▸ **Data lines**
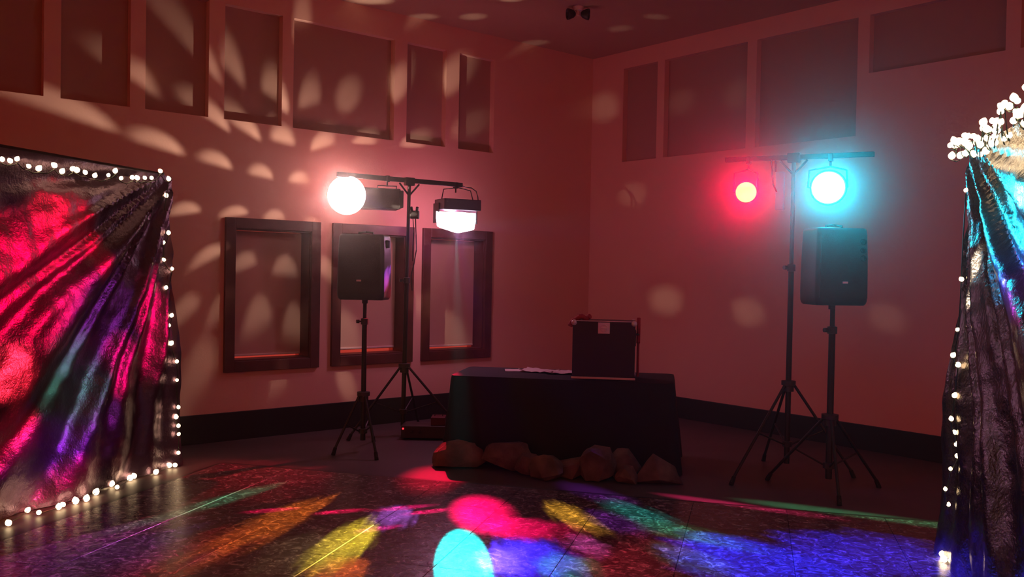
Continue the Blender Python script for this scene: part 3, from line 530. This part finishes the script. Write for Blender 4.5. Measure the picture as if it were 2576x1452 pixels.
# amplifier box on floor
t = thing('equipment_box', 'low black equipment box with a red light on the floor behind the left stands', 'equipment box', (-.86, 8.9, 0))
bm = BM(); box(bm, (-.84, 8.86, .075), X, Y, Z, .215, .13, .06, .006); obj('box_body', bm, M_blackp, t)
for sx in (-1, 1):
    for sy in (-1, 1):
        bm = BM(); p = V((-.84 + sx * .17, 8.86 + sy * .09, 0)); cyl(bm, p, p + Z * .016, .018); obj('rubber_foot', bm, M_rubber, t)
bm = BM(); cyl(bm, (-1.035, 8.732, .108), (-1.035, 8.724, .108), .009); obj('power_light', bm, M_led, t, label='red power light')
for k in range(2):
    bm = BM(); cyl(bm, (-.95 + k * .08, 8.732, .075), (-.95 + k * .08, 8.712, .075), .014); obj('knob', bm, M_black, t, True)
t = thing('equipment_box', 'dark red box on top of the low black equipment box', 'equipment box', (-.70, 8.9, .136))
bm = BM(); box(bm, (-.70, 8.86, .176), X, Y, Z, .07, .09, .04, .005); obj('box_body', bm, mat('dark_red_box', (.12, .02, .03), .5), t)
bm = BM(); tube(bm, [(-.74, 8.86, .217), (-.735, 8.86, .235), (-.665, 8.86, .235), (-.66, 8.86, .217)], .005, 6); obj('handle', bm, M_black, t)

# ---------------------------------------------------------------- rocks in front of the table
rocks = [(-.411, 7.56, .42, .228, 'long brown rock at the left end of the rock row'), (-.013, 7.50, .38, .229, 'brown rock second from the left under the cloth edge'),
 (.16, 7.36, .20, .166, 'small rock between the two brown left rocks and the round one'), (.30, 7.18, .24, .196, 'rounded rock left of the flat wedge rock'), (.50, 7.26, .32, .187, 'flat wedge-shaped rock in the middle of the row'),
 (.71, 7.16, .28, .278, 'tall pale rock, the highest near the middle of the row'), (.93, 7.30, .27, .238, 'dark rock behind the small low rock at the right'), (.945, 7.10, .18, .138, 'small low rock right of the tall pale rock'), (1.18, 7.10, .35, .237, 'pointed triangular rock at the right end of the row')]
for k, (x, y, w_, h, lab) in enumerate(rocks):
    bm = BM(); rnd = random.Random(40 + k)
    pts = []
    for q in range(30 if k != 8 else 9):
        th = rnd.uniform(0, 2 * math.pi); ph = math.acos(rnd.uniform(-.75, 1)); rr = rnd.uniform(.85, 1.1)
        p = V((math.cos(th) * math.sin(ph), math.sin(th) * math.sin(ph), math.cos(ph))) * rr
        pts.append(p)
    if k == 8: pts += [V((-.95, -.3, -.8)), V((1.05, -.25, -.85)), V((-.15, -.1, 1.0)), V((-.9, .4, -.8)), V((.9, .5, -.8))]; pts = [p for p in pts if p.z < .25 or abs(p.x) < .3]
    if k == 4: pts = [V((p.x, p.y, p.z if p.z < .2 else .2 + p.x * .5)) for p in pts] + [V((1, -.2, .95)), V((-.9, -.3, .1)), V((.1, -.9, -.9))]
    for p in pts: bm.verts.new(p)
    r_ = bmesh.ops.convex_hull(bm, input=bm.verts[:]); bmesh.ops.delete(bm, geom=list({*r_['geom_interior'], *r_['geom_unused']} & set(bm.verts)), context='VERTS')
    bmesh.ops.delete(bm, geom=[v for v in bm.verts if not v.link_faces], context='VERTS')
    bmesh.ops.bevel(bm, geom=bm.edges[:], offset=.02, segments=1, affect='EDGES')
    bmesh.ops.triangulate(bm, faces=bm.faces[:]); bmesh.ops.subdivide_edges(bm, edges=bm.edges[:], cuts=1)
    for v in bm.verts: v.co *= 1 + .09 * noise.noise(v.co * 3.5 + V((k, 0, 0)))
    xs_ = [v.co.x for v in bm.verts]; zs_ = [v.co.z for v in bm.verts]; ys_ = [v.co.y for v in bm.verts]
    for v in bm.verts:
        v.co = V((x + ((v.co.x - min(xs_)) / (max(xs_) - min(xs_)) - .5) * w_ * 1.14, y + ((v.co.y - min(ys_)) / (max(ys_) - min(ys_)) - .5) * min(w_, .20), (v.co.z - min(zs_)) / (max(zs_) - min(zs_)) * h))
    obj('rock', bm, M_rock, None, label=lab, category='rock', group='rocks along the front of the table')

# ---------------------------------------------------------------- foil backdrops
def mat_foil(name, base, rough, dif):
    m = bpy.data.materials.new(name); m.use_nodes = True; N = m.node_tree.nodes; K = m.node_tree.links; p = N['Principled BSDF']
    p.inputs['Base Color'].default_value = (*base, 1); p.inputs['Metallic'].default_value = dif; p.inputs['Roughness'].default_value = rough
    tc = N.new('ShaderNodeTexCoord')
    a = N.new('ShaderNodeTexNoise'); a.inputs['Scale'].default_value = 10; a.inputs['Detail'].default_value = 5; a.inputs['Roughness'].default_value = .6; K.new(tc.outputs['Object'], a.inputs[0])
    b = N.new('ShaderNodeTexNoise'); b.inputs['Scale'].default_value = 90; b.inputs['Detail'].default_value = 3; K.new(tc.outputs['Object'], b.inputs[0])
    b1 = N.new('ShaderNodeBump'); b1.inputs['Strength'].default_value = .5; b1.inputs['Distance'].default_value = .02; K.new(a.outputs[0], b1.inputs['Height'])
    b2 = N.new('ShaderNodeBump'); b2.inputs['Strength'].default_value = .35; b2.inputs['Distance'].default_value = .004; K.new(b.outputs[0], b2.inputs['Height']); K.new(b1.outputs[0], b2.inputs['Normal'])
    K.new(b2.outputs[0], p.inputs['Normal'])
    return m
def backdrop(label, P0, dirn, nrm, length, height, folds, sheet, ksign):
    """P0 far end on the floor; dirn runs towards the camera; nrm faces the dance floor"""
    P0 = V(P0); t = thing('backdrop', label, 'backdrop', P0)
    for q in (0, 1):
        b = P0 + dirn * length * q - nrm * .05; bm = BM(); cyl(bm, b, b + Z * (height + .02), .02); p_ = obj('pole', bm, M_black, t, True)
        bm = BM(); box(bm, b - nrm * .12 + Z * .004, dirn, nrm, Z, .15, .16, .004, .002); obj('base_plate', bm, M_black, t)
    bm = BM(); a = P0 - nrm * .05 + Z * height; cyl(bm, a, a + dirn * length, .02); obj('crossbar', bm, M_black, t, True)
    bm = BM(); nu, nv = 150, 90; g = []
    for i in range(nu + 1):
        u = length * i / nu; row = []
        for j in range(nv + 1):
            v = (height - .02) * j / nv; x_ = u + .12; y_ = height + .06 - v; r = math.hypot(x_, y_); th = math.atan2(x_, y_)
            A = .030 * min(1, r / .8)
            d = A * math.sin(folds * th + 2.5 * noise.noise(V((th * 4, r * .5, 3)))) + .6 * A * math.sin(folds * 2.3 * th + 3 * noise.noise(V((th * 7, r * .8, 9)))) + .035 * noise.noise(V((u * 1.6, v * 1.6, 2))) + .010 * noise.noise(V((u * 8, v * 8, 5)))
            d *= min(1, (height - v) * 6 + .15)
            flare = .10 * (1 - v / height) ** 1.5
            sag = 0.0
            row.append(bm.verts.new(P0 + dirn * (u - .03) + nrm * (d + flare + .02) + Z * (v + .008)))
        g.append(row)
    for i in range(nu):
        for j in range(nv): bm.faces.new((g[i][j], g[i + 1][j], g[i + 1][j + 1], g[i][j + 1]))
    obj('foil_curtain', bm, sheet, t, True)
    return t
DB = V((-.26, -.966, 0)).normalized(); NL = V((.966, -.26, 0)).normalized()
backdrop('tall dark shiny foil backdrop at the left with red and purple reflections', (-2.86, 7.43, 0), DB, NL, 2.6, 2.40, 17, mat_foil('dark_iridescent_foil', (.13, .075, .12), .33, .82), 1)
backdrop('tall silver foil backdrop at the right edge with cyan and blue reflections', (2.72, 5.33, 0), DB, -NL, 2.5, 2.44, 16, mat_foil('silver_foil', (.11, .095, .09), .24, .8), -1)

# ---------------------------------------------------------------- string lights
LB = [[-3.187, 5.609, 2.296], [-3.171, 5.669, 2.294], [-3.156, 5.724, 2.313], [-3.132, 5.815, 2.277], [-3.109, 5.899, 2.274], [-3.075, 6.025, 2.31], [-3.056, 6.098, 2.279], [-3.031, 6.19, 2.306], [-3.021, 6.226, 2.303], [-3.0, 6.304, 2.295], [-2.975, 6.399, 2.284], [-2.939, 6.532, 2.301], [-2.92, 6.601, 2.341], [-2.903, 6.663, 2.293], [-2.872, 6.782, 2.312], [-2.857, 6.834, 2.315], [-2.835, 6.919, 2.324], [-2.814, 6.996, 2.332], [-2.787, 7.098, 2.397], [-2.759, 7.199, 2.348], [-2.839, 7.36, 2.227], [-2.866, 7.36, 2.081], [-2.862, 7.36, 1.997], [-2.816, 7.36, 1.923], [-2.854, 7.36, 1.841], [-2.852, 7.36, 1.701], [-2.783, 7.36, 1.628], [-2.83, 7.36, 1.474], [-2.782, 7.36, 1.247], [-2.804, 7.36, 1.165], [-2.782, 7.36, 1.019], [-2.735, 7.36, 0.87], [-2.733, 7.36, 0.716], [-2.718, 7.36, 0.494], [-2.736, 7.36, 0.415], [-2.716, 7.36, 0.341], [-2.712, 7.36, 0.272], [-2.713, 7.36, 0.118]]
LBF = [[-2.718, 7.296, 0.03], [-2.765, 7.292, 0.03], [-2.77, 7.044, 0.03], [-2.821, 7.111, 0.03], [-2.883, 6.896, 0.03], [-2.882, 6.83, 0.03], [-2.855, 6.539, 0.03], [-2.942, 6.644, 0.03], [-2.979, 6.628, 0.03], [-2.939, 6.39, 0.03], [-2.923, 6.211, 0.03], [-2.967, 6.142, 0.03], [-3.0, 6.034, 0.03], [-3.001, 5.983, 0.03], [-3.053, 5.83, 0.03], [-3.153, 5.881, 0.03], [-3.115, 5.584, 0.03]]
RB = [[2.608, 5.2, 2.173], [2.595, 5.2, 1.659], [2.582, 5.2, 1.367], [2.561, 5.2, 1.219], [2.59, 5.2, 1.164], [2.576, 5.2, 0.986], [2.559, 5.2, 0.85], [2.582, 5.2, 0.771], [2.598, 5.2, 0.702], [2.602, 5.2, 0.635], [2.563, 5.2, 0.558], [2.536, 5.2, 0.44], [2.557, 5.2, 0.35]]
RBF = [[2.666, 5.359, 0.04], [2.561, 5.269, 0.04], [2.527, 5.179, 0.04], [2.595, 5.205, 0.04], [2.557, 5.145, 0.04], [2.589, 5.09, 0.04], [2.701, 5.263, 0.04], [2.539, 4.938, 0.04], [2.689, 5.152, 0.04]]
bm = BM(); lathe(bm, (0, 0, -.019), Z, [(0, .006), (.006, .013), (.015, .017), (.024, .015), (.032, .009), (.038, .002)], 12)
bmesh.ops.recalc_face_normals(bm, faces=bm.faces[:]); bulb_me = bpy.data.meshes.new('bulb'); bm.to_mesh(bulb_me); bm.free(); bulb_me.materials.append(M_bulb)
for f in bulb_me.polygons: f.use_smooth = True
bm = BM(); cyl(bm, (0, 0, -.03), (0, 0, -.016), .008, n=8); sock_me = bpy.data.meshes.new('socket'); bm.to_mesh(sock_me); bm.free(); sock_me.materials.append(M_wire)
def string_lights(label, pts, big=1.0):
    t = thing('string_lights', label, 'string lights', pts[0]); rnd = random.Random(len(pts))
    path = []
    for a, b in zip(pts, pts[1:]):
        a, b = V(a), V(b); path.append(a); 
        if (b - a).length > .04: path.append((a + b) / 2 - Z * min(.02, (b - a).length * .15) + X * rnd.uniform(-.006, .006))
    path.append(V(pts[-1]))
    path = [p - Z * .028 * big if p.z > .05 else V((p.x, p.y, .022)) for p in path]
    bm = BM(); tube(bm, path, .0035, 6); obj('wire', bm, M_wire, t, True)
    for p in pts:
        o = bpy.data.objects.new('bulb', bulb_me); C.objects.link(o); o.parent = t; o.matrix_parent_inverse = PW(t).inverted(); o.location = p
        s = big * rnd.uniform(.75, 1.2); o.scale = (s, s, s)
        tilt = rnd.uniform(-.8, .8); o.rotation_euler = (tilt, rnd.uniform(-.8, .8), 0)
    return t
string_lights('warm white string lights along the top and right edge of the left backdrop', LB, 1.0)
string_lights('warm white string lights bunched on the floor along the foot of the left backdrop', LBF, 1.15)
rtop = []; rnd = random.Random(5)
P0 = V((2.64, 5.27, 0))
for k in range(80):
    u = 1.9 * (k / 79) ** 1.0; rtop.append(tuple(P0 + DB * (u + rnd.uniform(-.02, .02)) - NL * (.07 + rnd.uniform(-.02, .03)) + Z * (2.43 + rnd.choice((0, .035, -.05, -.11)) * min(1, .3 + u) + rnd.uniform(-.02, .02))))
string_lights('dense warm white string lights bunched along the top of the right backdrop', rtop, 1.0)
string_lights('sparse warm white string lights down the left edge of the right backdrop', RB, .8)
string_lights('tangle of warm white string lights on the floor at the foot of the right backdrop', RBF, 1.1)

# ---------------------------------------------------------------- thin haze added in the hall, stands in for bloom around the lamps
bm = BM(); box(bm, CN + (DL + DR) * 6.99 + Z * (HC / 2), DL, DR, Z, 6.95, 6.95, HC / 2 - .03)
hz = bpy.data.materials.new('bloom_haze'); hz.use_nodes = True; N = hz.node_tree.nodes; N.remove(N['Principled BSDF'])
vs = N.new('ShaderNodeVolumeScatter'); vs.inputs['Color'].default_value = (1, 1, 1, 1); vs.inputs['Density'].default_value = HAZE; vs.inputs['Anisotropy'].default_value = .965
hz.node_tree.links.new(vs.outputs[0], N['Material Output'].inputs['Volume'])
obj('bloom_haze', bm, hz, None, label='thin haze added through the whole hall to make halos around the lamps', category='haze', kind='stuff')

▸ **Stated problem**
Print the data above verbatim from the first line through the line holding "obj('handle', bm, M_black, t)", leaving every picture out.

▸ **Response**
Continue the Blender Python script for this scene: part 3, from line 530. This part finishes the script. Write for Blender 4.5. Measure the picture as if it were 2576x1452 pixels.
# amplifier box on floor
t = thing('equipment_box', 'low black equipment box with a red light on the floor behind the left stands', 'equipment box', (-.86, 8.9, 0))
bm = BM(); box(bm, (-.84, 8.86, .075), X, Y, Z, .215, .13, .06, .006); obj('box_body', bm, M_blackp, t)
for sx in (-1, 1):
    for sy in (-1, 1):
        bm = BM(); p = V((-.84 + sx * .17, 8.86 + sy * .09, 0)); cyl(bm, p, p + Z * .016, .018); obj('rubber_foot', bm, M_rubber, t)
bm = BM(); cyl(bm, (-1.035, 8.732, .108), (-1.035, 8.724, .108), .009); obj('power_light', bm, M_led, t, label='red power light')
for k in range(2):
    bm = BM(); cyl(bm, (-.95 + k * .08, 8.732, .075), (-.95 + k * .08, 8.712, .075), .014); obj('knob', bm, M_black, t, True)
t = thing('equipment_box', 'dark red box on top of the low black equipment box', 'equipment box', (-.70, 8.9, .136))
bm = BM(); box(bm, (-.70, 8.86, .176), X, Y, Z, .07, .09, .04, .005); obj('box_body', bm, mat('dark_red_box', (.12, .02, .03), .5), t)
bm = BM(); tube(bm, [(-.74, 8.86, .217), (-.735, 8.86, .235), (-.665, 8.86, .235), (-.66, 8.86, .217)], .005, 6); obj('handle', bm, M_black, t)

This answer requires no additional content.